There is a final twist: to achieve your target temperature, you must remove the steak from heat before the internal temperature hits 60°C. The reason is this: when the steak is in the oven, the hottest part is the surface. When the steak is removed from the oven, the heat on the surface can go in one of two directions: it can go inside the steak, or it can go out into the air. It turns out air is not a very good conductor of heat (that’s why the fluffy down comforter keeps you warm), so the residual heat from the surface of the steak will dissipate inwards and continue to cook the inside of the steak. You can easily confirm this by sticking a meat thermometer in your steak and seeing its internal temperature rise. In my kitchen in the summer, the temperature in the middle of the steak keeps rising for up to 15 minutes.
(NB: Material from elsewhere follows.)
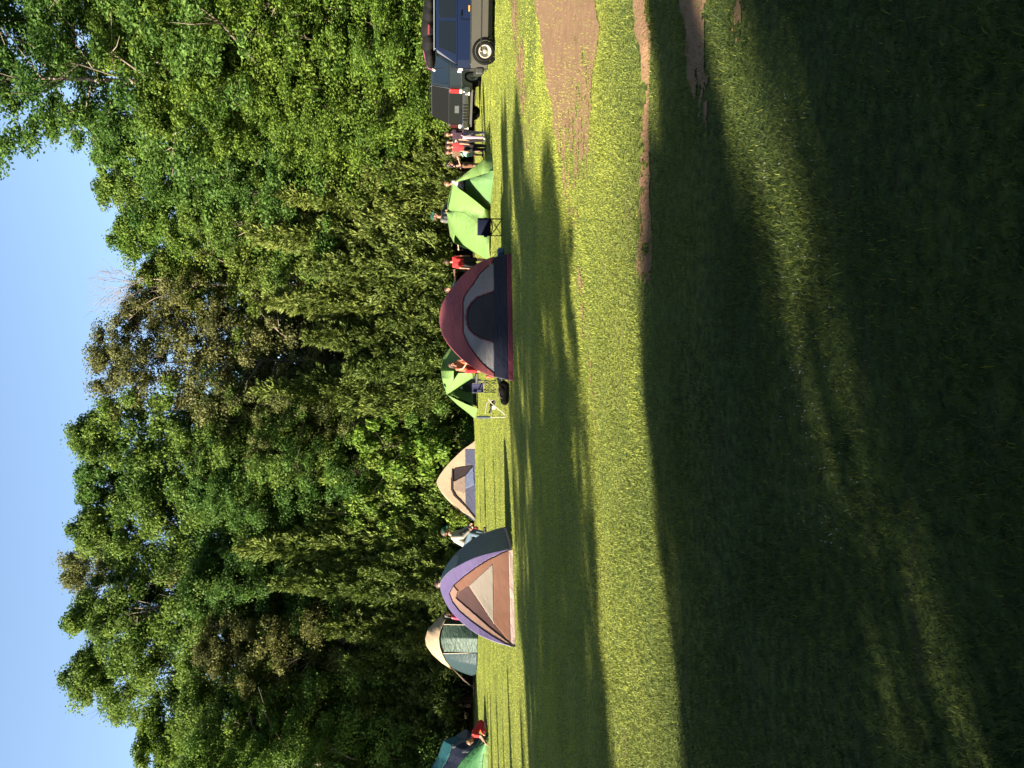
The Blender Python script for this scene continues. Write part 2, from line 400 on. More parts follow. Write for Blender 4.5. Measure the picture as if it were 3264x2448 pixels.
def trunk_mb(c, H, R, zb, r0, rs, nl=22, seg=6):
    mb = MB(); k = 9; w = rs.uniform(-.25, .25, (k, 2)); w[0] = 0
    w = np.cumsum(w, 0) * .6
    tp = [(w[i, 0], w[i, 1], H * .9 * i / (k - 1)) for i in range(k)]; tr = [r0 * (1 - .92 * i / (k - 1)) for i in range(k)]; tr[0] *= 1.35
    mb.tube(tp, tr, 9)
    for j in rs.choice(len(c), min(nl, len(c)), replace=False):
        e = c[j]; z0 = max(H * .12, e[2] - rs.uniform(.8, 2.6)); f = min(z0 / (H * .9), .98) * (k - 1); i0 = int(f); f -= i0
        a = np.array(tp[i0]) * (1 - f) + np.array(tp[min(i0 + 1, k - 1)]) * f; rr = r0 * (1 - .92 * (i0 + f) / (k - 1)) * .5
        m1 = a * .6 + e * .4 + rs.normal(size=3) * .15 + [0, 0, .1]; m2 = a * .25 + e * .75 + rs.normal(size=3) * .15
        mb.tube([a, m1, m2, e], [rr, rr * .7, rr * .42, .012], seg, False)
        for q in range(3):
            e2 = m2 + (e - m2) * 1.2 + rs.normal(size=3) * .5
            mb.tube([m2, (m2 + e2) / 2 + rs.normal(size=3) * .08, e2], [rr * .35, rr * .22, .006], 4, False)
    return mb
ov = lambda u: np.clip(np.sin(np.pi * np.clip(u * .86 + .11, 0, 1)) ** .6, .12, 1)
ovl = lambda u: np.clip(np.sin(np.pi * np.clip(u * .62 + .34, 0, 1)) ** .6, .10, 1)        # broad low skirt
shr = lambda u: np.clip(np.cos(np.pi / 2 * u * .95) ** .5, .1, 1)
con = lambda u: np.clip((1 - u) ** .75 * (.75 + .25 * np.sin(u * 5 + 1)), .02, 1)
PROTO = {}
def proto_decid(key, seed, H, R, zb, ncl, per, rc, ls, prof, mat, r0, bark, **kw):
    nl = kw.pop('nl', 22)
    c, pos, nn, tint, rs = crown_data(seed, H, R, zb, ncl, per, rc, prof, **kw); N = len(pos)
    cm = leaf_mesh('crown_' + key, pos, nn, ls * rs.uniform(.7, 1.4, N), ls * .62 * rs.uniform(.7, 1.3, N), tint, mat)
    tm = trunk_mb(c, H, R, zb, r0, rs, nl)
    me = bpy.data.meshes.new('trunk_' + key); me.from_pydata(tm.V, [], tm.F); me.materials.append(bark); me.update()
    PROTO[key] = (cm, me, H, R)
def proto_cedar(key, seed, H, R, nb, per, mat=None, ls=.26):
    rs = np.random.RandomState(seed)
    u = 1 - rs.rand(nb) ** .62 * .97; th = rs.uniform(0, 2 * math.pi, nb); ph = rs.uniform(0, 6.28, 3)
    # many small pointed leaders give the spiky outline
    env = R * con(u) * (1 + .26 * np.sin(3 * th + ph[0] + 4 * u) + .20 * np.sin(7 * th + ph[1]) + .18 * np.sin(4 * th + 17 * u + ph[2]))
    r = env * rs.rand(nb) ** .3
    out_ = np.stack([np.cos(th), np.sin(th), np.zeros(nb)], 1)
    c = out_ * r[:, None] + np.stack([0 * u, 0 * u, .9 + u * (H - 1.25)], 1)
    bd = norm(out_ * rs.uniform(.15, .8, (nb, 1)) + np.array([0, 0, 1.0]) + rs.normal(size=(nb, 3)) * .18)
    bl = rs.uniform(.5, 1.15, nb) * (1 - .35 * u)
    rep = np.repeat(np.arange(nb), per); N = len(rep); t = rs.rand(N)
    spread = rs.normal(size=(N, 3)) * (.21 * (1 - t * .85))[:, None] * (bl[rep])[:, None]
    pos = c[rep] + bd[rep] * (bl[rep] * (t - .15))[:, None] + spread
    ax = norm(bd[rep] + norm(spread + 1e-6) * .55 + rs.normal(size=(N, 3)) * .25)
    nn = norm(np.cross(ax, rs.normal(size=(N, 3))))
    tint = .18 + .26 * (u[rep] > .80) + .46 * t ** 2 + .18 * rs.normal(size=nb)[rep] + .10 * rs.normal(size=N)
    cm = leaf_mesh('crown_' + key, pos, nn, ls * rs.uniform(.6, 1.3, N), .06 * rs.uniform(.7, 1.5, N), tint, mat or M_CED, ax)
    mb = MB(); mb.tube([(0, 0, 0), (.05, 0, H * .4), (0, .05, H * .93)], [.16, .1, .02], 8)
    for j in range(0, nb, max(1, nb // 26)):
        mb.tube([(0, 0, max(.3, c[j][2] - .7)), tuple(c[j] * np.array([.6, .6, 1]) - [0, 0, .3]), tuple(c[j])], [.04, .03, .01], 5, False)
    me = bpy.data.meshes.new('trunk_' + key); me.from_pydata(mb.V, [], mb.F); me.materials.append(M_BARK); me.update()
    PROTO[key] = (cm, me, H, R)
proto_decid('A', 11, 20, 4.2, 3.0, 400, 270, .95, .155, ov, M_LEAF, .24, M_BARK)
proto_decid('B', 23, 18, 3.6, 2.5, 350, 260, .85, .15, ov, M_LEAF, .26, M_PALE, lobes=.3, nl=44)
proto_decid('D', 37, 17, 4.0, 2.0, 400, 250, .85, .15, ovl, M_LEAF, .22, M_PALE, lobes=.25)
proto_decid('P', 41, 24, 4.3, 5.0, 370, 210, .8, .15, ov, M_LEAF, .26, M_PALE, lobes=.35, nl=60)
proto_decid('N', 53, 19, 4.2, 4.0, 380, 210, .8, .14, ov, M_BRLEAF, .20, M_PALE, lobes=.28, nl=40)
proto_decid('S', 61, 4.0, 2.2, .1, 110, 240, .55, .13, shr, M_LEAF, .06, M_BARK, lobes=.3, shell=.5)
proto_decid('T', 67, 4.0, 2.0, .1, 60, 170, .5, .17, shr, M_LEAF, .05, M_BARK, lobes=.35)
proto_decid('O', 97, 16, 5.0, 6.2, 380, 230, 1.0, .20, shr, M_LEAF, .28, M_BARK, lobes=.15)
proto_cedar('C', 71, 11, 2.7, 900, 55)
proto_cedar('E', 83, 8, 2.0, 620, 55)
def put_tree(key, x, y, H, R, tint, label, cat='tree', name='broadleaf_tree', group=None, rz=None):
    cm, tm, H0, R0 = PROTO[key]
    t = thing(name, (x, y, 0), random.uniform(0, 6.28) if rz is None else rz, label, cat, group)
    R *= 1.14 if key in 'CE' and y > 30 else 1; s = (R / R0, R / R0, H / H0)
    a = link(bpy.data.objects.new('trunk', tm)); a.parent = t; a.scale = s
    shrub = key in 'ST'
    if shrub: a.name = 'stems'
    b = link(bpy.data.objects.new('foliage' if shrub else 'crown', cm)); b.parent = t; b.scale = s; b.color = (*tint, 1)
    return t
random.seed(4)
GR = (1, 1, 1); YG = (1.0, 1.0, .8); DG = (.62, .78, .85); OL = (1.15, 1.0, 1.0); BRT = (1, 1, 1); LT = (1.0, 1.08, .95)
NM = {'O': 'broadleaf_tree', 'A': 'broadleaf_tree', 'B': 'broadleaf_tree', 'D': 'broadleaf_tree', 'P': 'poplar_tree', 'N': 'brownish_tree', 'S': 'shrub', 'T': 'shrub', 'C': 'cedar_tree', 'E': 'cedar_tree'}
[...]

Effectively, this is continued gentle cooking.
Unfortunately, relying on the residual heat is neither reliable nor repeatable. How much the temperature rises is different for different pieces of steak in different kitchens. It depends on the humidity of your kitchen, the ambient temperature, and whether there is a draft in your kitchen, among other things.
The steak does not absorb the meat juice when it’s resting. It’s true that if you cut open a piece of hot meat, a lot of juice flows out. But if you wait until it cools down, no juice seems to be flowing when you cut the steak. The real reason is that liquid is more viscous at low temperatures. For instance, water’s viscosity at 80°C is about 1/3 of its viscosity at 20°C. At a lower temperature, gelatin from the meat also forms a gel that further impedes the movement of the juice. That’s why sauces always become thicker between the hot stove and the table.
I suppose if you carefully control the heat, the thickness of the meat, the fat content and water content of the meat, and the timing, you can skip both the low oven step and the resting step to get a good temperature profile. That seems to be what some well-known steakhouses do, according to videos on YouTube.